✍🏻 Professor Romance’s 4.5 ⭐️ Review: A.L. Jackson’s Say It’s Forever ✍🏻

Overall Grade: 4.5 ⭐️

There’s a reason that A.L. Jackson’s current series is titled Redemption Hills. Thus far, the first two books showcase two heroes who are looking for atonement and reconciliation, brothers whose pasts have left a stain on their souls. In her poetic, dark form, Jackson guides her readers deftly through their stories, ones where the heroes can never find absolution without the love of the heroines. Ultimately, love can only be found in the present and future, Jackson suggests, in her newest offering, Say It’s Forever

Unlike the first book of the series, Say It’s Forever includes the angst of the heroine, Salem,  escaping the poor choice of her past while the hero, Jud, can’t seem to move beyond his past choices. In both cases, their pasts are furled on them, and they are left to accept their trajectories. The consequences are deep, deep trauma wounds, gashes that remain open through the first half of the story. As she has done with her past stories, Jackson makes those emotions palpable with her wordsmithing. I’ve acknowledged in past reviews the poetic quality of her writing, and it continues in this newest book. 

What you find with Say It’s Forever is a need for Salem and Jud to accept that life right now can be better; that it is important to live with hope. Jackson metes this out throughout their journey that begins with the quality of hate to love (Salem to Jud) and ends with a love so deep your heart will overflow as you read Jackson’s epilogue and bonus epilogue for this story.  Like her other books, this newest book is rife with angst and drama. In many ways, there is a cinematic quality to this story; you feel as though you’re watching a movie as Jud and Salem push and pull their way through the book. 

The highlight of Say It’s Forever is the same highlight found in past books: children. Gage, Jud’s nephew and a star in the first book of the series, Give Me A Reason, and Salem’s daughter, Juni Bee, bring levity to this story. When Jud and Salem’s story feels heavy and fraught, Gage and Juni Bee step in and ameliorate the angst, making Jud and Salem’s romance palatable. Even more, Trent and Eden as well as Salem’s grandmother, Mimi, provide the support the couple requires to find their happily ever after. And the HEA exists in spades for this story. 

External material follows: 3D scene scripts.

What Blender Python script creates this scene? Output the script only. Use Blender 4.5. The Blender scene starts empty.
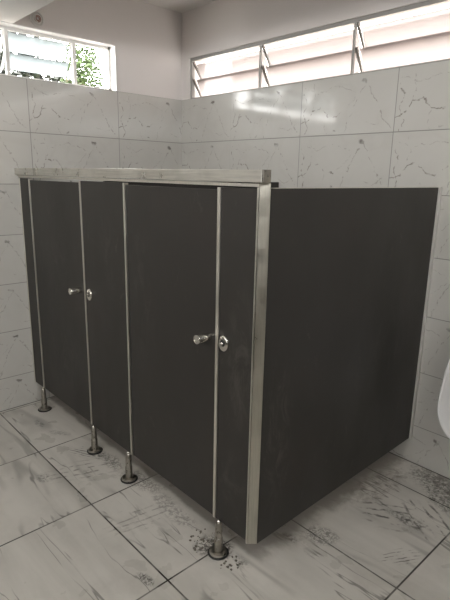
import bpy, bmesh, math, random
from mathutils import Vector, Matrix, noise as mnoise
S = bpy.context.scene
COL = S.collection
random.seed(7)

# ---------------------------------------------------------------- camera
YAW, PITCH, ROLL, FPX = 0.8244, -0.2448, 0.0191, 500.2
cam_d = bpy.data.cameras.new('camera'); cam = bpy.data.objects.new('camera', cam_d); COL.objects.link(cam)
fw = Vector((-math.sin(YAW)*math.cos(PITCH), math.cos(YAW)*math.cos(PITCH), math.sin(PITCH)))
rt = Vector((math.cos(YAW), math.sin(YAW), 0)); up = rt.cross(fw)
r2 = math.cos(ROLL)*rt + math.sin(ROLL)*up; u2 = -math.sin(ROLL)*rt + math.cos(ROLL)*up
M = Matrix((( r2.x, u2.x, -fw.x, 3.1095), (r2.y, u2.y, -fw.y, -2.4045), (r2.z, u2.z, -fw.z, 1.4911), (0, 0, 0, 1)))
cam.matrix_world = M
cam_d.sensor_fit = 'VERTICAL'; cam_d.sensor_height = 24; cam_d.lens = FPX/600*24
cam_d.clip_start = 0.02
S.camera = cam

# ---------------------------------------------------------------- sky and exposure
S.view_settings.view_transform = 'Standard'; S.view_settings.look = 'None'
S.view_settings.gamma = 1; S.view_settings.use_curve_mapping = False
S.view_settings.exposure = 0.38
wd = bpy.data.worlds.new('sky'); S.world = wd; wd.use_nodes = True
bg = wd.node_tree.nodes['Background']; bg.inputs[0].default_value = (1.0, 0.992, 0.975, 1); bg.inputs[1].default_value = 16.5
S.cycles.max_bounces = 10; S.cycles.diffuse_bounces = 6; S.cycles.transparent_max_bounces = 12
S.cycles.sample_clamp_indirect = 6

def portal(name, loc, rot, sx, sy):
    l = bpy.data.lights.new(name, 'AREA'); l.shape = 'RECTANGLE'; l.size = sx; l.size_y = sy
    l.cycles.is_portal = True
    o = bpy.data.objects.new(name, l); o.location = loc; o.rotation_euler = rot; COL.objects.link(o)
XR, YF, ZC = 4.3, -4.1, 2.598
H = math.pi/2
portal('daylight_back', (2.13, 0.17, 2.155), (-H, 0, 0), 4.1, 0.3)
portal('daylight_left', (-0.17, -1.305, 2.155), (0, -H, 0), 0.3, 1.56)
portal('added_daylight_right', (XR+0.17, -2.2, 2.27), (0, H, 0), .34, 2.0)  # portal for the added opening in the unseen right wall
portal('added_daylight_front', (2.4, YF-0.17, 2.27), (H, 0, 0), 3.0, .34)  # same for the opening added behind the camera

# ---------------------------------------------------------------- material helpers
class NT:
    def __init__(s, name):
        s.m = bpy.data.materials.new(name); s.m.use_nodes = True
        s.t = s.m.node_tree; s.p = s.t.nodes['Principled BSDF']
    def n(s, typ, **kw):
        nd = s.t.nodes.new(typ)
        for k, v in kw.items(): setattr(nd, k, v)
        return nd
    def link(s, a, b): s.t.links.new(a, b)
    def put(s, sock, v):
        if isinstance(v, bpy.types.NodeSocket): s.link(v, sock)
        else: sock.default_value = v
    def math(s, op, a, b=0.0, c=0.0, clamp=False):
        nd = s.n('ShaderNodeMath', operation=op, use_clamp=clamp)
        s.put(nd.inputs[0], a); s.put(nd.inputs[1], b); s.put(nd.inputs[2], c); return nd.outputs[0]
    def vmath(s, op, a, b=(0, 0, 0), sc=None):
        nd = s.n('ShaderNodeVectorMath', operation=op); s.put(nd.inputs[0], a); s.put(nd.inputs[1], b)
        if sc is not None: s.put(nd.inputs['Scale'], sc)
        return nd.outputs[1] if op in ('LENGTH', 'DISTANCE') else nd.outputs[0]
    def coord(s): return s.n('ShaderNodeTexCoord').outputs['Object']
    def sep(s, v):
        nd = s.n('ShaderNodeSeparateXYZ'); s.link(v, nd.inputs[0]); return nd.outputs
    def comb(s, x, y, z):
        nd = s.n('ShaderNodeCombineXYZ')
        for i, v in enumerate((x, y, z)): s.put(nd.inputs[i], v)
        return nd.outputs[0]
    def noise(s, v, scale, detail=3, rough=.5, dist=0):
        nd = s.n('ShaderNodeTexNoise'); s.put(nd.inputs['Vector'], v); nd.inputs['Scale'].default_value = scale
        nd.inputs['Detail'].default_value = detail; nd.inputs['Roughness'].default_value = rough
        nd.inputs['Distortion'].default_value = dist; return nd.outputs[0]
    def voro(s, v, scale, feat='F1'):
        nd = s.n('ShaderNodeTexVoronoi', feature=feat); s.put(nd.inputs['Vector'], v); nd.inputs['Scale'].default_value = scale
        return nd.outputs['Distance']
    def ramp(s, v, a, b, lo=0.0, hi=1.0):
        nd = s.n('ShaderNodeMapRange', interpolation_type='SMOOTHSTEP'); s.put(nd.inputs[0], v)
        for i, x in enumerate((a, b, lo, hi)): nd.inputs[i+1].default_value = x
        return nd.outputs[0]
    def mix(s, f, a, b):
        nd = s.n('ShaderNodeMix', data_type='RGBA'); s.put(nd.inputs[0], f)
        s.put(nd.inputs[6], a if not isinstance(a, tuple) else (*a, 1)); s.put(nd.inputs[7], b if not isinstance(b, tuple) else (*b, 1))
        return nd.outputs[2]
    def base(s, v): s.put(s.p.inputs['Base Color'], v if not isinstance(v, tuple) else (*v, 1))
    def rough(s, v): s.put(s.p.inputs['Roughness'], v)
    def bump(s, h, strength=.2, dist=.002):
        nd = s.n('ShaderNodeBump'); s.put(nd.inputs['Height'], h); nd.inputs['Strength'].default_value = strength
        nd.inputs['Distance'].default_value = dist; s.link(nd.outputs[0], s.p.inputs['Normal'])

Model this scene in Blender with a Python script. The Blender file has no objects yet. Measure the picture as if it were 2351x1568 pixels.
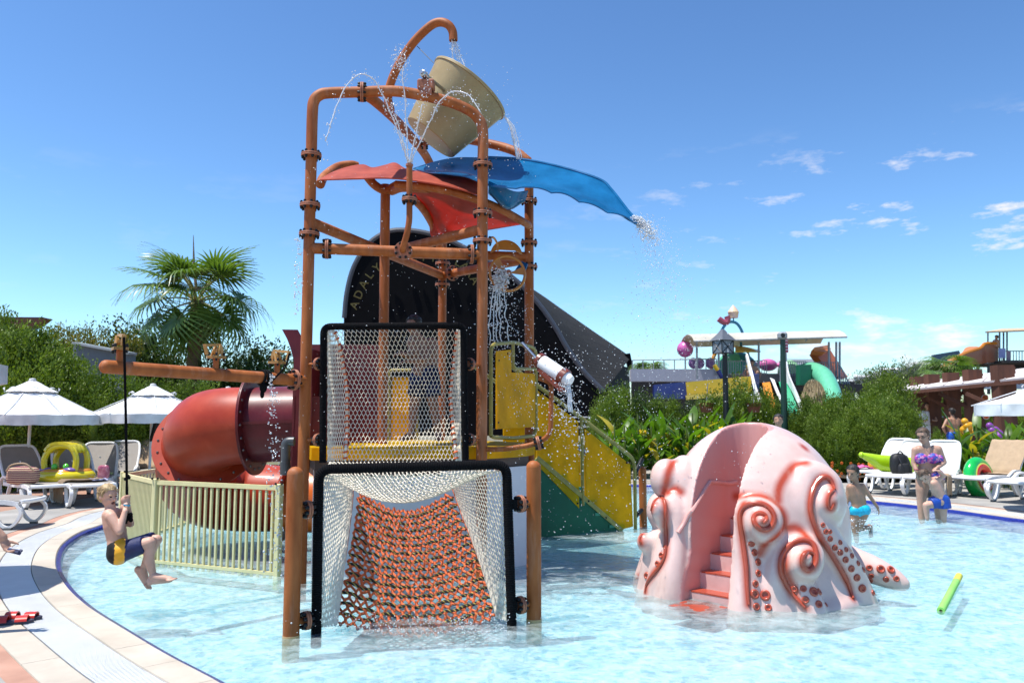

Once again, A.L. Jackson reminds us of the magnitude of her writing capacity. There is something always deep and grave about her storytelling. Quite frankly, this isn’t for someone looking for a light romance. However, if you adore the journey of a thousand miles where the hero and heroine overcome the sins of their past to find a future free of strife and abounding in love, then you will absolutely adore Say It’s Forever.